§ 64.2-432

Certain formula clauses to be construed to refer to federal estate and generation-skipping transfer tax laws applicable to estates of decedents dying after December 31, 2009, and before January 1, 2011

A. A will, trust, or other instrument of a decedent who dies after December 31, 2009, and before January 1, 2011, that contains a formula referring to the “unified credit,” “estate tax exemption,” “applicable exemption amount,” “applicable credit amount,” “applicable exclusion amount,” “generation-skipping transfer tax exemption,” “GST exemption,” “marital deduction,” “maximum marital deduction,” “unlimited marital deduction,” “inclusion ratio,” “applicable fraction,” or any section of the Internal Revenue Code relating to the federal estate tax or generation-skipping transfer tax, or that measures a share of an estate or trust based on the amount that can pass free of federal estate taxes or the amount that can pass free of federal generation-skipping transfer taxes, or that is otherwise based on a similar provision of federal estate tax or generation-skipping transfer tax law, shall be deemed to refer to the federal estate tax and generation-skipping transfer tax laws as they apply with respect to estates of decedents dying in 2010 regardless of whether the decedent’s personal representative or other fiduciary elects not to have the estate tax apply with respect to the estate. This provision shall not apply with respect to a will, trust, or other instrument that manifests an intent that a contrary rule shall apply.

B. The personal representative, trustee, other fiduciary, or any affected beneficiary under the will, trust, or other instrument may bring a proceeding to determine whether the decedent intended that the will, trust, or other instrument be construed in a manner other than as provided in subsection A. A proceeding under this section shall be commenced prior to January 1, 2012. In such a proceeding, the court may consider extrinsic evidence that contradicts the plain meaning of the will, trust, or other instrument. The court shall have the power to modify a provision of a will, trust, or other instrument that refers to the federal estate tax or generation-skipping transfer tax laws as described in subsection A to (i) conform the terms to the decedent’s intention or (ii) achieve the decedent’s tax objectives in a manner that is not contrary to the decedent’s probable intention. The court may provide that its decision, including any decision to modify a provision of a will, trust, or other instrument, shall be effective as of the date of the decedent’s death. A person who commences a proceeding under this section has the burdens of proof, by clear and convincing evidence, and persuasion in establishing the decedent’s intention that the will, trust, or other instrument be construed in a manner other than as provided in subsection A.

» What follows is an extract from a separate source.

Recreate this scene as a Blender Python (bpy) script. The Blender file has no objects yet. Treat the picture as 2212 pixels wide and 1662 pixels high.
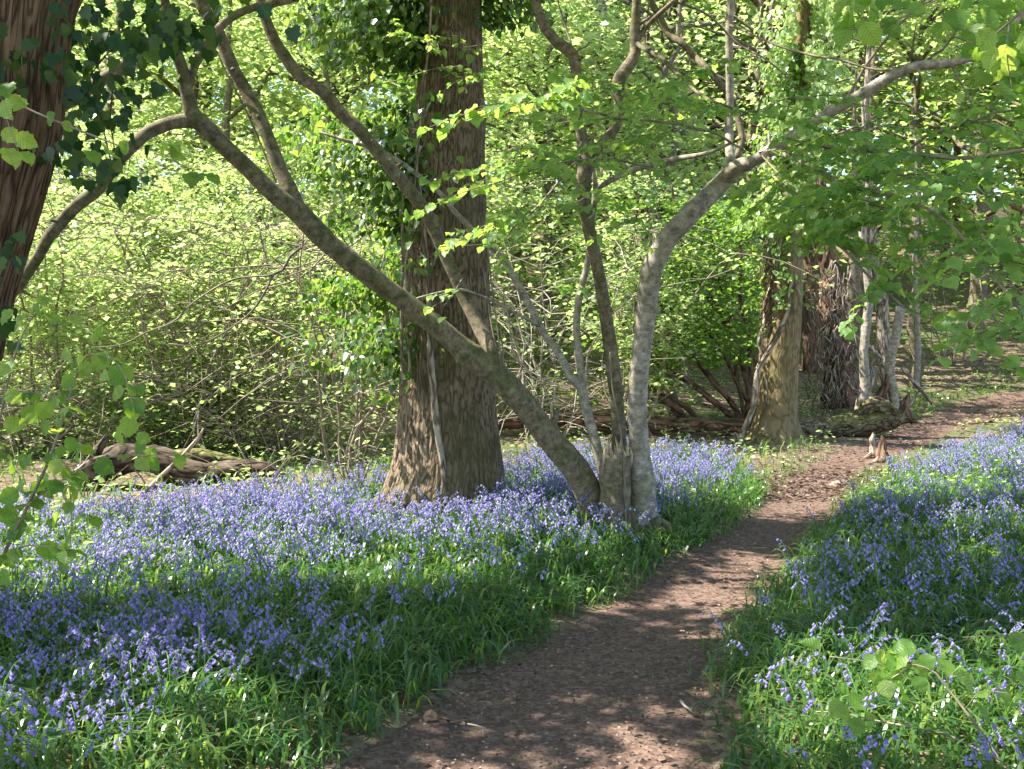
import bpy, math
import numpy as np

rng = np.random.default_rng(11)
SC = bpy.context.scene
COL = SC.collection

# ------------------------------------------------------------------ camera maths (photo measured on a 2212 x 1662 grid)
F, CX, CY, EYE = 2268.0, 1106.0, 831.0, 1.6
PITCH = math.atan(116.0 / F)
CP, SP = math.cos(PITCH), math.sin(PITCH)

def P(px, py, d):
    u, v = (px - CX) / F, (CY - py) / F
    k = d / (CP + v * SP)
    return np.array([u * k, d, EYE + (-SP + v * CP) * k])

def proj(x, y, z):
    zc = z - EYE
    dep = np.maximum(y * CP - zc * SP, 0.05)
    return CX + F * x / dep, CY - F * (y * SP + zc * CP) / dep

# ------------------------------------------------------------------ noise
_T = np.random.default_rng(5).random((256, 256))

def vnoise(x, y, s=0):
    x = np.asarray(x, float) + 17.3 * s + 1000; y = np.asarray(y, float) + 9.1 * s + 1000
    xi, yi = np.floor(x).astype(int), np.floor(y).astype(int)
    fx, fy = x - xi, y - yi
    fx, fy = fx * fx * (3 - 2 * fx), fy * fy * (3 - 2 * fy)
    a, b = _T[xi % 256, yi % 256], _T[(xi + 1) % 256, yi % 256]
    c, e = _T[xi % 256, (yi + 1) % 256], _T[(xi + 1) % 256, (yi + 1) % 256]
    return (a * (1 - fx) + b * fx) * (1 - fy) + (c * (1 - fx) + e * fx) * fy

def fbm(x, y, s=0, o=3):
    t, a, n = 0, 1.0, 0
    for i in range(o):
        t = t + a * vnoise(np.asarray(x) * 2 ** i, np.asarray(y) * 2 ** i, s + i); n += a; a *= .5
    return t / n

def sstep(a, b, x):
    t = np.clip((x - a) / (b - a), 0, 1); return t * t * (3 - 2 * t)

def terrain(x, y):
    x = np.asarray(x, float); y = np.asarray(y, float)
    y0 = 19.5 + 4.5 * sstep(-2, 7, x)
    t = (y - y0) / 1.6
    rise = 0.25 * 1.6 * np.log1p(np.exp(np.clip(t, -30, 30))) + np.where(t > 30, 0.25 * 1.6 * (t - 30), 0)
    rise = 16 * np.tanh(rise / 16)
    bank = 0.05 * sstep(1.2, 3.2, x - 0.15 * y) * sstep(14, 6, y)
    return rise + bank + 0.10 * (vnoise(x * .45, y * .45, 3) - .5) * sstep(2, 6, y) + 0.03 * (vnoise(x * 1.3, y * 1.3, 4) - .5)

def G(px, py):
    lo, hi = 1.0, 120.0
    for _ in range(60):
        m = .5 * (lo + hi); q = P(px, py, m)
        if q[2] > terrain(q[0], q[1]): lo = m
        else: hi = m
    return P(px, py, .5 * (lo + hi))

def inpoly(x, y, poly):
    r = np.zeros(np.shape(x), bool); n = len(poly)
    for i in range(n):
        x1, y1 = poly[i][:2]; x2, y2 = poly[(i + 1) % n][:2]
        if y1 == y2: continue
        r ^= ((y1 > y) != (y2 > y)) & (x < (x2 - x1) * (y - y1) / (y2 - y1) + x1)
    return r

# ------------------------------------------------------------------ sun, and where its light reaches the ground
SUN = np.array([-0.99, 0.12]); SUN /= np.hypot(*SUN)
ELEV = math.radians(54)
SD = np.array([SUN[0] * math.cos(ELEV), SUN[1] * math.cos(ELEV), math.sin(ELEV)])

LIT = [
    [(-500, 1000), (560, 990), (1100, 965), (1420, 940), (1500, 1000), (1520, 1100), (1440, 1180), (1250, 1250), (1050, 1300), (600, 1280), (200, 1330), (-500, 1340)],
    [(1500, 1165), (1790, 1155), (1690, 1262), (1400, 1300)],
    [(1560, 1100), (1820, 1085), (1800, 1122), (1560, 1130)],
    [(1480, 985), (1700, 985), (1900, 930), (2130, 870), (2700, 850), (2700, 1000), (1980, 1010), (1860, 1055), (1680, 1040)],
    [(1900, 1010), (2212, 920), (2600, 900), (2600, 1170), (1780, 1215), (1750, 1160)],
    [(1800, 1450), (2500, 1400), (2500, 1800), (1640, 1800), (1680, 1640)],
    [(600, 1610), (740, 1590), (760, 1670), (580, 1670)],
    [(760, 1625), (1080, 1600), (1120, 1720), (760, 1720)],
    [(40, 1545), (220, 1550), (220, 1600), (40, 1605)],
    [(1880, 660), (2500, 660), (2500, 900), (1960, 900), (1880, 800)],
]

def lit(x, y):
    """1 where the photograph's ground is sunlit, 0 where it is in tree shade (ground coordinates)"""
    jx = 1.0 * (vnoise(x * 1.1, y * 1.1, 21) - .5); jy = 1.3 * (vnoise(x * 1.1, y * 1.1, 22) - .5)
    px, py = proj(x + jx * .6, y + jy * .6, terrain(x, y))
    r = np.zeros(np.shape(x))
    for p in LIT: r = np.maximum(r, inpoly(px, py, p).astype(float))
    return r

def sun_keep(pos, thin=0.03):
    """which leaves stay: those whose shade would fall on ground that the sun reaches are gaps in the crown"""
    t = (pos[:, 2] - .8 * terrain(pos[:, 0] + 4, pos[:, 1])) / SD[2]
    gx, gy = pos[:, 0] - SD[0] * t, pos[:, 1] - SD[1] * t
    l = lit(gx, gy) * ((gy > 1) & (gy < 36) & (np.abs(gx) < 19))
    return rng.random(len(pos)) < np.where(l > .5, thin, 1.0)

# ------------------------------------------------------------------ mesh building
class Acc:
    def __init__(s): s.V, s.F, s.UV, s.R, s.M, s.n = [], [], [], [], [], 0
    def add(s, V, F, UV=None, R=None, mi=0):
        V = np.asarray(V, float)
        s.V.append(V); s.UV.append(np.zeros((len(V), 2)) if UV is None else UV)
        s.R.append(np.zeros(len(V)) if R is None else np.broadcast_to(R, (len(V),)))
        for f in (F if isinstance(F, list) else [F]):
            f = np.asarray(f, np.int64)
            if len(f): s.F.append(f + s.n); s.M.append(np.full(len(f), mi))
        s.n += len(V)
    def mesh(s, name, mats, smooth=True):
        me = bpy.data.meshes.new(name)
        V = np.concatenate(s.V); UV = np.concatenate(s.UV); R = np.concatenate(s.R)
        loops = np.concatenate([f.ravel() for f in s.F]); tot = np.concatenate([np.full(len(f), f.shape[1]) for f in s.F])
        me.vertices.add(len(V)); me.vertices.foreach_set('co', V.astype(np.float32).ravel())
        me.loops.add(len(loops)); me.loops.foreach_set('vertex_index', loops.astype(np.int32))
        me.polygons.add(len(tot)); st = np.concatenate([[0], np.cumsum(tot)[:-1]])
        me.polygons.foreach_set('loop_start', st.astype(np.int32)); me.polygons.foreach_set('loop_total', tot.astype(np.int32))
        me.polygons.foreach_set('material_index', np.concatenate(s.M).astype(np.int32))
        me.polygons.foreach_set('use_smooth', np.full(len(tot), smooth))
        uv = me.uv_layers.new(name='UVMap'); uv.data.foreach_set('uv', UV[loops].astype(np.float32).ravel())
        at = me.attributes.new('rnd', 'FLOAT', 'POINT'); at.data.foreach_set('value', R.astype(np.float32))
        me.update(calc_edges=True); me.validate()
        for m in (mats if isinstance(mats, list) else [mats]): me.materials.append(m)
        return me
    def obj(s, name, mats, parent=None, smooth=True):
        o = bpy.data.objects.new(name, s.mesh(name, mats, smooth)); COL.objects.link(o)
        if parent is not None:
            o.parent = parent; o.matrix_parent_inverse = parent.matrix_basis.inverted()
        return o

def tag(o, label=None, cat=None, group=None, kind=None):
    for k, v in (('label', label), ('category', cat), ('group', group), ('kind', kind)):
        if v: o[k] = v
    return o

def thing(name, loc, label, cat, group=None):
    o = bpy.data.objects.new(name, None); COL.objects.link(o); o.location = [float(c) for c in loc]
    o.empty_display_size = .2
    return tag(o, label, cat, group)

def norm(v): return v / np.maximum(np.linalg.norm(v, axis=-1, keepdims=True), 1e-9)

def smooth_line(pts, rad, step):
    pts = np.asarray(pts, float); rad = np.asarray(rad, float)
    a = np.vstack([2 * pts[0] - pts[1], pts, 2 * pts[-1] - pts[-2]])
    oP, oR = [], []
    for i in range(len(pts) - 1):
        n = max(1, int(np.linalg.norm(pts[i + 1] - pts[i]) / step))
        t = (np.arange(n) / n)[:, None]
        p0, p1, p2, p3 = a[i], a[i + 1], a[i + 2], a[i + 3]
        oP.append(.5 * (2 * p1 + (p2 - p0) * t + (2 * p0 - 5 * p1 + 4 * p2 - p3) * t * t + (3 * p1 - p0 - 3 * p2 + p3) * t ** 3))
        oR.append(rad[i] + (rad[i + 1] - rad[i]) * t[:, 0])
    return np.vstack(oP + [pts[-1:]]), np.concatenate(oR + [rad[-1:]])

def tube(acc, pts, rad, seg=8, step=.08, bump=0.0, bf=(3, 3), fn=None, cap=True, R=0.0, mi=0, jag=0, wob=0):
    P_, R_ = smooth_line(pts, rad, step)
    if wob:
        s = rng.random() * 99; L = np.arange(len(P_)) * step
        w = np.stack([vnoise(L * 2.2, L * 0 + k * 7 + s) - .5 for k in range(3)], 1) * wob
        w *= sstep(0, .3, L)[:, None]
        P_ = P_ + w
    n = len(P_); T = norm(np.gradient(P_, axis=0))
    ref = np.array([0., 1, 0]) if abs(T[0][1]) < .8 else np.array([0, 0, 1.])
    U = np.zeros((n, 3)); u = ref - T[0] * (ref @ T[0]); u /= np.linalg.norm(u)
    for i in range(n):
        u = u - T[i] * (u @ T[i]); u /= max(np.linalg.norm(u), 1e-9); U[i] = u
    W = np.cross(T, U)
    th = np.linspace(0, 2 * np.pi, seg + 1)
    L = np.concatenate([[0], np.cumsum(np.linalg.norm(np.diff(P_, axis=0), axis=1))])
    rr = R_[:, None] * np.ones(seg + 1)
    if bump:
        s = rng.random() * 50
        rr = rr * (1 + bump * 2 * (fbm(np.cos(th)[None] * bf[0] + s, np.sin(th)[None] * bf[0] * .7 + L[:, None] * bf[1] + s) - .5))
    if fn is not None: rr = fn(rr, th[None] + 0 * L[:, None], L[:, None] + 0 * th[None], P_)
    V = P_[:, None] + rr[..., None] * (np.cos(th)[None, :, None] * U[:, None] + np.sin(th)[None, :, None] * W[:, None])
    if jag: V[-1] += T[-1] * (rng.random((seg + 1, 1)) * jag)
    UV = np.stack([th[None] / (2 * np.pi) * 2 * np.pi * np.maximum(R_.mean(), .01) + 0 * L[:, None], L[:, None] + 0 * th[None]], -1)
    i, j = np.meshgrid(np.arange(n - 1), np.arange(seg), indexing='ij'); b = (i * (seg + 1) + j).ravel()
    Fq = np.stack([b, b + 1, b + seg + 2, b + seg + 1], 1)
    VV, UU = V.reshape(-1, 3), UV.reshape(-1, 2); fs = [Fq]
    if cap:
        c0 = len(VV); VV = np.vstack([VV, P_[:1], P_[-1:] - (T[-1:] * R_[-1] * .3 if jag else 0)]); UU = np.vstack([UU, UU[:1], UU[-2:-1]])
        k = np.arange(seg)
        fs += [np.stack([np.full(seg, c0), k + 1, k], 1), np.stack([np.full(seg, c0 + 1), (n - 1) * (seg + 1) + k, (n - 1) * (seg + 1) + k + 1], 1)]
    acc.add(VV, fs, UU, R, mi)
    return P_, R_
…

C. For purposes of this section, interested persons may enter into a binding agreement to determine whether the decedent intended that the will, trust, or other instrument shall be construed in a manner other than as provided in subsection A, and to conform the terms of the will, trust, or other instrument to the decedent’s intention without court approval as provided in subsection B. Any interested person may petition the court to approve the agreement or to determine whether all interested persons are parties to the agreement, either in person or by adequate representation where permitted by law, and whether the agreement contains terms the court could have properly approved. In the case of a trust, the agreement may be by nonjudicial settlement agreement pursuant to § 64.2-709. “Interested person” means any person whose consent is required in order to achieve a binding settlement were the settlement to be approved by the court.

History

2010, c. 238, § 64.1-62.4; 2011, c. 679; 2012, c. 614; 2013, c. 784.